Tuesday, August 08, 2023

Searching for extraterrestrial life — by keeping an eye on supernovae

We are not alone in the universe! How close is extraterrestrial life? What is it like?

Finding a needle in a haystack is child's play! 😊

"... For the study, ... chose four historical supernovae — exploding stars — from the past 1,000 years and compared how long it took their light to travel to Earth with light signals from more than 10 million stars recorded by the European Space Agency’s Gaia orbiting observatory. ... found 465 stars whose light took the same amount of time to reach Earth as one of the four supernovae (about 6,300 years, 8,970 years, 16,600 years, and 168,000 years, respectively).
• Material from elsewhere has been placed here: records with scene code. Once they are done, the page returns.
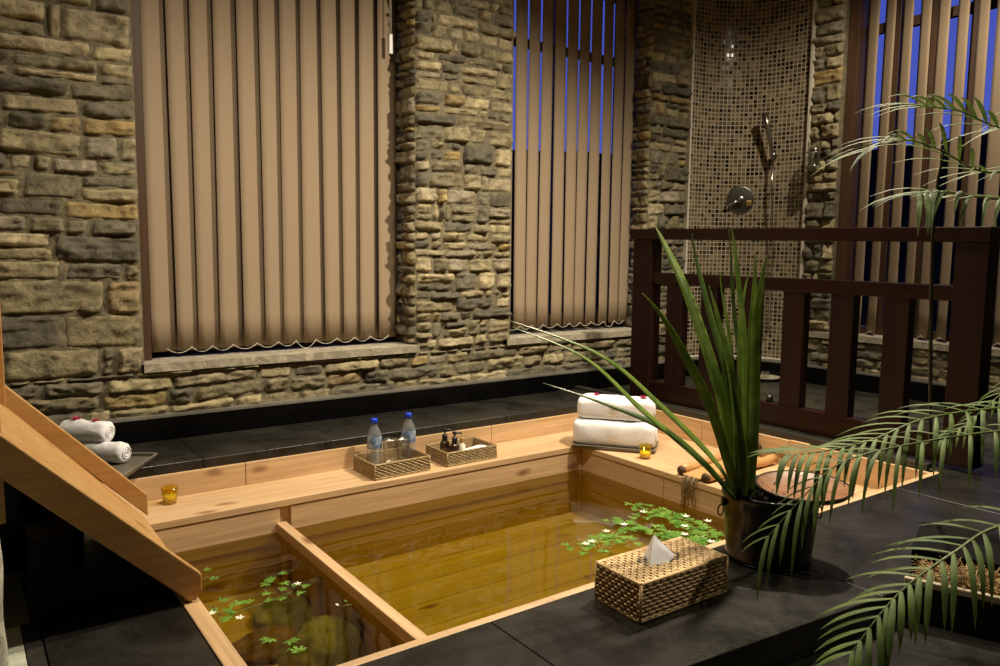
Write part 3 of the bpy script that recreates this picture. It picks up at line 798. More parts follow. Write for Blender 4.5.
# ------------------------------------------------------------------ baskets on the bench
def basket(lab, p0, U, D, h):
    e = thing('wicker_basket', lab, 'basket', tuple(p0+(U+D)*.5)[:2]+(LZ,), 'wicker baskets on the bath bench')
    woven_box(e, p0+V3((0,0,.006)), U, D, h, wicker_g, 18, 13, 8, False, .0031, wick_mid); return e
k0 = onz(372.5, 477.5, LZ); U = V3((.325,.012,0)); D = V3((.085,.27,0))*.0+V3((.012,.235,0))
k0 = V3((1.70, LF+.03, LZ)); basket('wicker basket holding the two water bottles and two glasses', k0, U, V3((-.004,.235,0)), .072)
k1 = V3((2.135, LF+.04, LZ)); basket('wicker basket holding the dark pump bottles and a white cloth', k1, V3((.325,.004,0)), V3((.0,.225,0)), .068)
BZ = LZ+.013
def water_bottle(p, lab):
    e = thing('water_bottle', lab, 'bottle', p, 'water bottles in the wicker basket')
    p = V3((0,0,0)); pr = [(.0, .0),(.026,.001),(.031,.008),(.032,.03),(.0305,.036),(.032,.042),(.032,.060),(.0305,.066),(.032,.072),(.032,.130),(.029,.148),(.020,.168),(.0135,.180),(.0130,.196)]
    MB().lathe(pr, p, 24).build('bottle_body', bottle_m, e); K = 1.22
    MB().lathe([(.0325,.082),(.0327,.083),(.0327,.134),(.0325,.135)], p, 24).build('bottle_label', label_m, e)
    MB().lathe([(.0,.212),(.0135,.212),(.0155,.208),(.0155,.190),(.0135,.189)], p, 20).build('cap', blue_cap, e)
    for c in e.children: c.location = (0,0,0)
    e.scale = (K,)*3
water_bottle(tuple(onz(374.5, 466, BZ)), 'clear plastic water bottle with blue cap, the left of two')
water_bottle(tuple(onz(408.5, 459, BZ)), 'clear plastic water bottle with blue cap, the right of two')
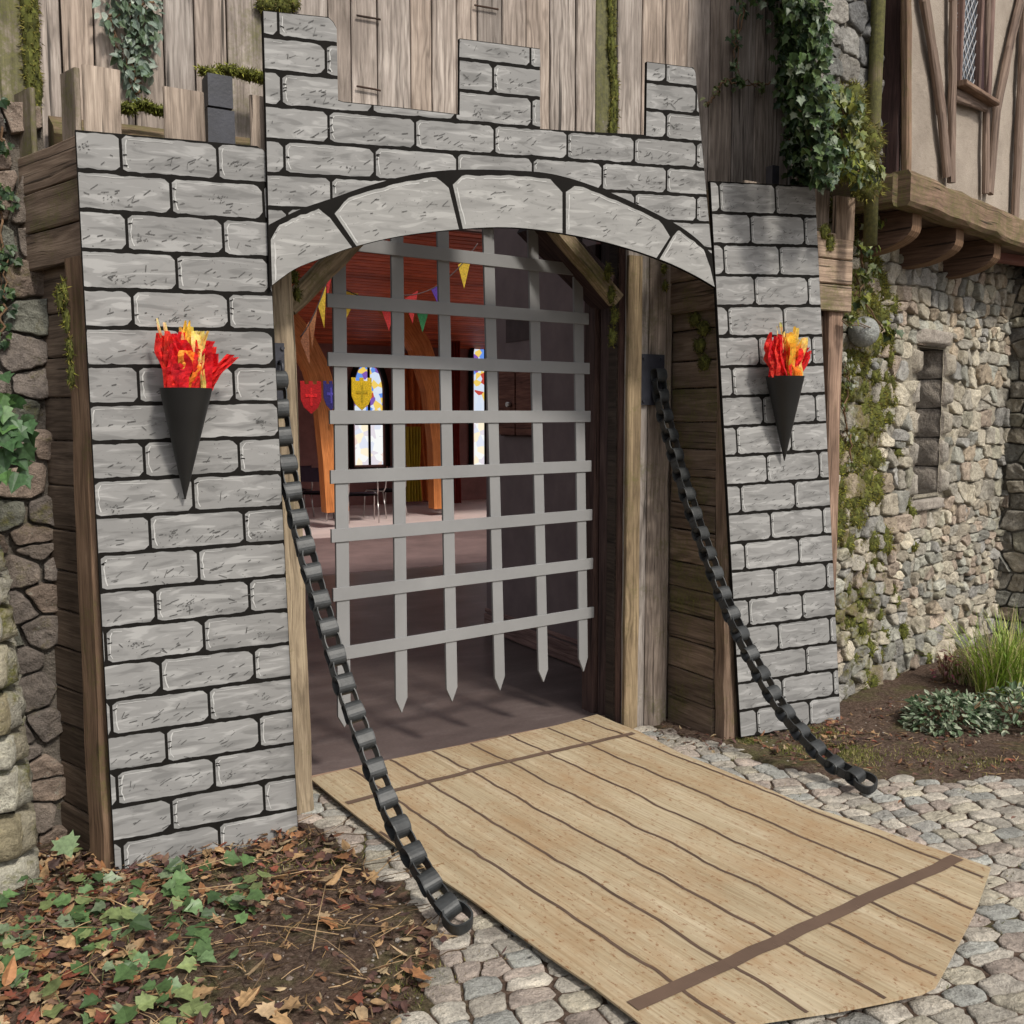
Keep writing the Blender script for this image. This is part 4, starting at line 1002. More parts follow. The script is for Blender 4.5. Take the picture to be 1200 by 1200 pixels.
def quad_panel(name, quad, W_, H_, rows, pitch, off, Y, label):
    q = [onY(*p, Y) for p in quad]                                    # TL TR BR BL
    def M(s, t):
        a, b = s / W_, t / H_; return q[3] * (1 - a) * (1 - b) + q[2] * a * (1 - b) + q[1] * a * b + q[0] * (1 - a) * b
    mb = MB(); board(mb, [M(0, 0), M(W_, 0), M(W_, H_ - .02), M(W_ - .03, H_), M(0, H_)]); rh = H_ / rows
    for r in range(rows):
        t1 = H_ - r * rh; o = off[r % 2] + .003 * r; s = o - 2 * pitch
        while s < W_:
            brick(mb, M, s, s + pitch, t1 - rh, t1, lambda x: min(H_ - .003, H_ - .02 + max(0, W_ - x) * .9), lambda x: .003, lambda t: .002, lambda t: W_ - .002)
            s += pitch
    o = mb.build(name, PM, pivot=q[3]); return tag(o, label, 'castle panel', 'printed castle wall panels')
quad_panel('castle_tower_panel', [(88, 152), (311, 172), (350, 985), (135, 1028)], .64, 2.56, 20, .325, (.14, .295), PY, 'tall printed grey brick panel forming the left tower, behind the larger torch')
quad_panel('castle_tower_panel', [(832, 212), (955, 218), (985, 845), (868, 865)], .66, 2.62, 19, .345, (.05, .225), PY - .004, 'tall narrow printed grey brick panel forming the right tower')
# centre panel with merlons and arch
CYL = PY - .022
top_px = [(308, 12), (385, 20), (391, 26), (394.5, 33), (394.7, 117), (402, 119), (470, 126), (538.4, 134), (538.6, 45), (632.6, 57), (633, 151), (700, 155), (757, 158), (757.3, 72), (812, 79), (815, 84)]
out_px = [(314, 268), (350, 250), (390, 236), (430, 222), (480, 209), (528, 203), (590, 203), (650, 208), (715, 229), (785, 262), (815, 282), (833, 300)]
in_px = [(316, 337), (345, 316), (380, 302), (414, 290), (470, 277), (540, 269), (600, 267), (660, 274), (720, 287), (775, 305), (812, 322), (838, 337)]
x0c = onY(310, 120, CYL).x; tilt = (onY(816, 166, CYL).z - onY(312, 123, CYL).z) / (onY(816, 166, CYL).x - onY(312, 123, CYL).x)
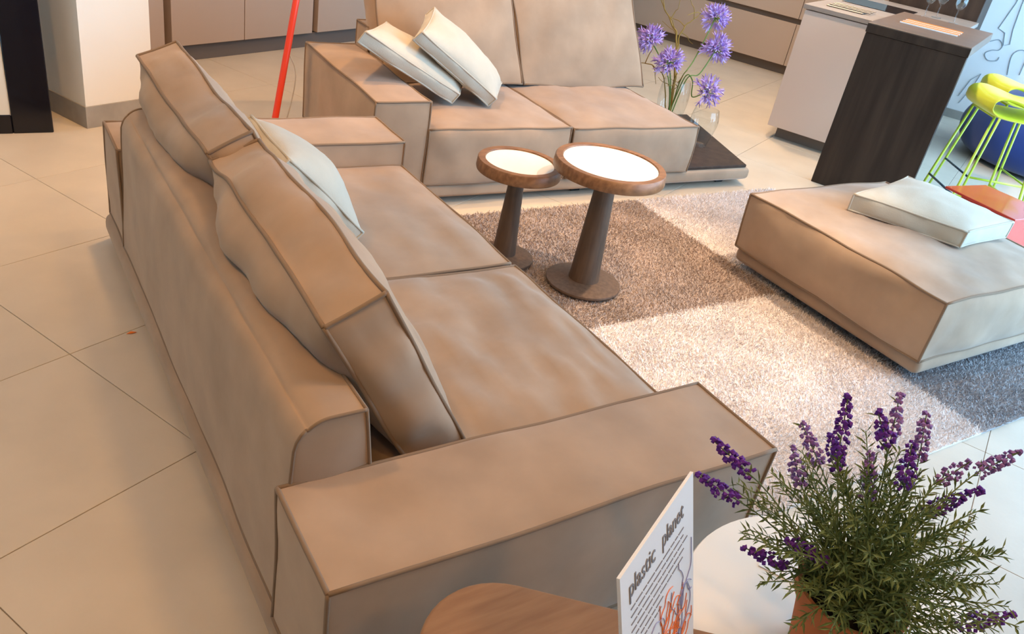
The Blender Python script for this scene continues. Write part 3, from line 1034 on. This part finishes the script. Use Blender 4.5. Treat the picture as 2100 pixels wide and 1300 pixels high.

He found another 403 stars whose light signals come from an advantageous angle in relation to one of the supernovae. ...
And although none of the 868 star systems yielded evidence of an alien “technosignature” — or signs of extraterrestrial technology, past or present — ... authors said the effort provides a valuable blueprint for conducting additional searches. ..."

From the abstract:
"Spatiotemporal techniques for signal coordination with actively transmitting extraterrestrial civilizations, without the need for prior communication, can constrain technosignature searches to a significantly smaller coordinate space. With the variable star catalog from Gaia Data Release 3, we explore two related signaling strategies: the SETI Ellipsoid, and that proposed by Seto, which are both based on the synchronization of transmissions with a conspicuous astrophysical event. This data set contains more than 10 million variable star candidates with light curves from the first three years of Gaia's operational phase, between 2014 and 2017. Using four different historical supernovae as source events, we find that less than 0.01% of stars in the sample have crossing times, the times at which we would expect to receive synchronized signals on Earth, within the date range of available Gaia observations. For these stars, we present a framework for technosignature analysis that searches for modulations in the variability parameters by splitting the stellar light curve at the crossing time."

Searching for extraterrestrial life — by keeping an eye on exploding stars | YaleNews In a new study, Yale undergrad Andy Nilipour used supernovae to narrow the search for alien civilizations.

Geometry in the universe! Pythagoras in space
Figure 3. Diagram of the SETI Ellipsoid, which has its foci at the source event (purple dot) and Earth (green dot).